_THE TASK_:
Reproduce verbatim every line from the one that includes "The Blender Python" to the closing line of the entries; omit everything before it.

Records contained in a dataset:
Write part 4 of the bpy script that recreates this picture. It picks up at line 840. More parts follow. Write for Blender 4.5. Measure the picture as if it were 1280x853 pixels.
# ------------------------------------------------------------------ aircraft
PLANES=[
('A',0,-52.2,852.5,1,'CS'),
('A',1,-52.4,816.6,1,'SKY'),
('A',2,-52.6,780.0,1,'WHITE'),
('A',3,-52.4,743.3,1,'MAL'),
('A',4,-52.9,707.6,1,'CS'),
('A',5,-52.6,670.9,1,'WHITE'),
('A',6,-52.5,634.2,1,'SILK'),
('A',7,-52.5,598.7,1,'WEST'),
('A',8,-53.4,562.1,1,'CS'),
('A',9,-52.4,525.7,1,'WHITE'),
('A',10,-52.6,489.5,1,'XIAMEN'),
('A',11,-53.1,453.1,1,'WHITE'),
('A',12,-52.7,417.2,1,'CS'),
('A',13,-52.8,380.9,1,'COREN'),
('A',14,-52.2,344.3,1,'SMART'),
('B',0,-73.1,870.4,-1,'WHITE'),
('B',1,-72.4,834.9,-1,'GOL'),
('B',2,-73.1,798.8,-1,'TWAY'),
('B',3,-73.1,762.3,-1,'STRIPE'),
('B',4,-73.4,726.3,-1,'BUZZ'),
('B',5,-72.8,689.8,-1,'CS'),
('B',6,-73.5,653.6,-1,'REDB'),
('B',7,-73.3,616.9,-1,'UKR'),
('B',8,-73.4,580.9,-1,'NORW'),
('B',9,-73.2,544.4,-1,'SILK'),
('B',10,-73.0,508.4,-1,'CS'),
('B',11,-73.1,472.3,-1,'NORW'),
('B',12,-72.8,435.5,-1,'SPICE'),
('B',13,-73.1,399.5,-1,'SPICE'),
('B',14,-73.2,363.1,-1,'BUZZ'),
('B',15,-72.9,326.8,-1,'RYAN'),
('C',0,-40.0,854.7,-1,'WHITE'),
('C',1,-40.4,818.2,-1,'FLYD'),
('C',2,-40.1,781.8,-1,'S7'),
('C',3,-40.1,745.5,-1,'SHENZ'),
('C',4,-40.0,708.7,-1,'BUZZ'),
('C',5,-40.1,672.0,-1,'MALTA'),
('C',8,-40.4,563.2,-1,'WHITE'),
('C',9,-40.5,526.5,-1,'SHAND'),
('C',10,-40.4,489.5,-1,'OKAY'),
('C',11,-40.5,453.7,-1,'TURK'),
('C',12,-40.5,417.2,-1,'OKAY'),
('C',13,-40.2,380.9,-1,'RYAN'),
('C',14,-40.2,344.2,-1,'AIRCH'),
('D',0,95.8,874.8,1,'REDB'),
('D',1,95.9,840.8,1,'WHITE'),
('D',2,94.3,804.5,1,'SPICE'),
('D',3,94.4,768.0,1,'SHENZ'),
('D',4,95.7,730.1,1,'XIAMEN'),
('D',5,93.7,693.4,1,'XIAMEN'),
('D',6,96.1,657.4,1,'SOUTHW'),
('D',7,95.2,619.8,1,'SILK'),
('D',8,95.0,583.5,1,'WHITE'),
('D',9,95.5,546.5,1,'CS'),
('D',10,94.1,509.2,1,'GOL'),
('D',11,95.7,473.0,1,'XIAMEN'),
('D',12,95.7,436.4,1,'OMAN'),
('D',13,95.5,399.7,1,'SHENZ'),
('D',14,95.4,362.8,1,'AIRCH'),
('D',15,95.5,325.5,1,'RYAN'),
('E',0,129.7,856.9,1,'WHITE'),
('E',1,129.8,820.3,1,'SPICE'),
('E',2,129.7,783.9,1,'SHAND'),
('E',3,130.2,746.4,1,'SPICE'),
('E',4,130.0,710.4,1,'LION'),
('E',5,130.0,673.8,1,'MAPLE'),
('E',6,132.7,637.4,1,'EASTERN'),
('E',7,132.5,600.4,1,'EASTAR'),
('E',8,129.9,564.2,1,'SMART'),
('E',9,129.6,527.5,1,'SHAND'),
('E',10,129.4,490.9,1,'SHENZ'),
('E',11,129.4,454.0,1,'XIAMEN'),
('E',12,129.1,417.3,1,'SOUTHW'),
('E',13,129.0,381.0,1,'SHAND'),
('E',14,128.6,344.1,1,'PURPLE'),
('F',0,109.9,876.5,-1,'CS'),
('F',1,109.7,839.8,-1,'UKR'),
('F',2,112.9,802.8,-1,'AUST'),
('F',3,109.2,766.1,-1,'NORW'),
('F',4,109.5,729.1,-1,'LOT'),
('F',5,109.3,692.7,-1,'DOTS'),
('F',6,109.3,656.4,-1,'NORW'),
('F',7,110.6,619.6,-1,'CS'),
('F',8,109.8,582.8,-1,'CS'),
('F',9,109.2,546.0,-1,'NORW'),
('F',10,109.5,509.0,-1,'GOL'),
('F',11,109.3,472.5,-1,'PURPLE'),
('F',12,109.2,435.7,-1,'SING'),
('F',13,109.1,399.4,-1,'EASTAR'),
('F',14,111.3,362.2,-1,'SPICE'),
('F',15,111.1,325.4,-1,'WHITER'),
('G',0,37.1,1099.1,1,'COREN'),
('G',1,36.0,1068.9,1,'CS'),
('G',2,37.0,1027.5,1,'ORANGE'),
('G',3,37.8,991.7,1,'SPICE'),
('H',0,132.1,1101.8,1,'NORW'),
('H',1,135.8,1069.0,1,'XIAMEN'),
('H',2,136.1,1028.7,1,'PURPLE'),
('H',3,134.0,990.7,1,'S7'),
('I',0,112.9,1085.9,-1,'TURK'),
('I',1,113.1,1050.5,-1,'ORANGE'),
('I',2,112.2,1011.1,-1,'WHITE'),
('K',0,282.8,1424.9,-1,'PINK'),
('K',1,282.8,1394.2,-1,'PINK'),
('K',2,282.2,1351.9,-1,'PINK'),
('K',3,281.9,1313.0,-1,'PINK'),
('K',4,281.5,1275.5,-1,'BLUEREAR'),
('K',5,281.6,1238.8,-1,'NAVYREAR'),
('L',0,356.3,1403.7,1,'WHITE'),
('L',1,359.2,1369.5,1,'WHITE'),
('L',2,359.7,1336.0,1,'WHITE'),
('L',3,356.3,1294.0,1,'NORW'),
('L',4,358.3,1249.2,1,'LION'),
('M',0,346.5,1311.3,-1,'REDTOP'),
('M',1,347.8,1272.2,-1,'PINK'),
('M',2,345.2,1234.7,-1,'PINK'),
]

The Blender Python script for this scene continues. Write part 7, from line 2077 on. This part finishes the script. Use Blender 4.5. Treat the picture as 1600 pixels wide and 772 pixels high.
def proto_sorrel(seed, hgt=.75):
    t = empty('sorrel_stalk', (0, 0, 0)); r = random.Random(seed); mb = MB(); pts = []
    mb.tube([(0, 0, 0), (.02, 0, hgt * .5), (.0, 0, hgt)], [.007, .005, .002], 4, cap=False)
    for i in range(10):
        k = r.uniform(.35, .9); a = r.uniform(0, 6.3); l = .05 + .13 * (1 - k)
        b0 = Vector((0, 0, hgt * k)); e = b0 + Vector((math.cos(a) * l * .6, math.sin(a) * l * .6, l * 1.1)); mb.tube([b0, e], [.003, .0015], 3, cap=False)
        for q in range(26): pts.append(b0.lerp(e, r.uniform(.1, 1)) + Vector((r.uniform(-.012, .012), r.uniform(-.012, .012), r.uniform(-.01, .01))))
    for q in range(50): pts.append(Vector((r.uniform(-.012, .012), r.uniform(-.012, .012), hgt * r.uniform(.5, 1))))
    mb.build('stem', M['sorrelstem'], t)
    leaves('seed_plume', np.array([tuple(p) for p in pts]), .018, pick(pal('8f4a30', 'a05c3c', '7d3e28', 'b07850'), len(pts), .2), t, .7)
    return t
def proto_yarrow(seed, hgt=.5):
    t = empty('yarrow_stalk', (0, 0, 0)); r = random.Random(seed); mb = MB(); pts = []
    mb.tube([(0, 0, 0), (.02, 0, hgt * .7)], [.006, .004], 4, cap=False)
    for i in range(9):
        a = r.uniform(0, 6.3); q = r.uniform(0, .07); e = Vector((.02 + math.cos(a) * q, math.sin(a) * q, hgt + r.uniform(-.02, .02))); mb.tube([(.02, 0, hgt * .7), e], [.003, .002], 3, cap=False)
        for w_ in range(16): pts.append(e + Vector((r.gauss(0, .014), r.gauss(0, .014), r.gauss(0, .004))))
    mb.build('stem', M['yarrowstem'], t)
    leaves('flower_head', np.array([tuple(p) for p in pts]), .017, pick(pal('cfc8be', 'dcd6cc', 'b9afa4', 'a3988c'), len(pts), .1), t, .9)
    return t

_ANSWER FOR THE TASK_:
The Blender Python script for this scene continues. Write part 7, from line 2077 on. This part finishes the script. Use Blender 4.5. Treat the picture as 1600 pixels wide and 772 pixels high.
def proto_sorrel(seed, hgt=.75):
    t = empty('sorrel_stalk', (0, 0, 0)); r = random.Random(seed); mb = MB(); pts = []
    mb.tube([(0, 0, 0), (.02, 0, hgt * .5), (.0, 0, hgt)], [.007, .005, .002], 4, cap=False)
    for i in range(10):
        k = r.uniform(.35, .9); a = r.uniform(0, 6.3); l = .05 + .13 * (1 - k)
        b0 = Vector((0, 0, hgt * k)); e = b0 + Vector((math.cos(a) * l * .6, math.sin(a) * l * .6, l * 1.1)); mb.tube([b0, e], [.003, .0015], 3, cap=False)
        for q in range(26): pts.append(b0.lerp(e, r.uniform(.1, 1)) + Vector((r.uniform(-.012, .012), r.uniform(-.012, .012), r.uniform(-.01, .01))))
    for q in range(50): pts.append(Vector((r.uniform(-.012, .012), r.uniform(-.012, .012), hgt * r.uniform(.5, 1))))
    mb.build('stem', M['sorrelstem'], t)
    leaves('seed_plume', np.array([tuple(p) for p in pts]), .018, pick(pal('8f4a30', 'a05c3c', '7d3e28', 'b07850'), len(pts), .2), t, .7)
    return t
def proto_yarrow(seed, hgt=.5):
    t = empty('yarrow_stalk', (0, 0, 0)); r = random.Random(seed); mb = MB(); pts = []
    mb.tube([(0, 0, 0), (.02, 0, hgt * .7)], [.006, .004], 4, cap=False)
    for i in range(9):
        a = r.uniform(0, 6.3); q = r.uniform(0, .07); e = Vector((.02 + math.cos(a) * q, math.sin(a) * q, hgt + r.uniform(-.02, .02))); mb.tube([(.02, 0, hgt * .7), e], [.003, .002], 3, cap=False)
        for w_ in range(16): pts.append(e + Vector((r.gauss(0, .014), r.gauss(0, .014), r.gauss(0, .004))))
    mb.build('stem', M['yarrowstem'], t)
    leaves('flower_head', np.array([tuple(p) for p in pts]), .017, pick(pal('cfc8be', 'dcd6cc', 'b9afa4', 'a3988c'), len(pts), .1), t, .9)
    return t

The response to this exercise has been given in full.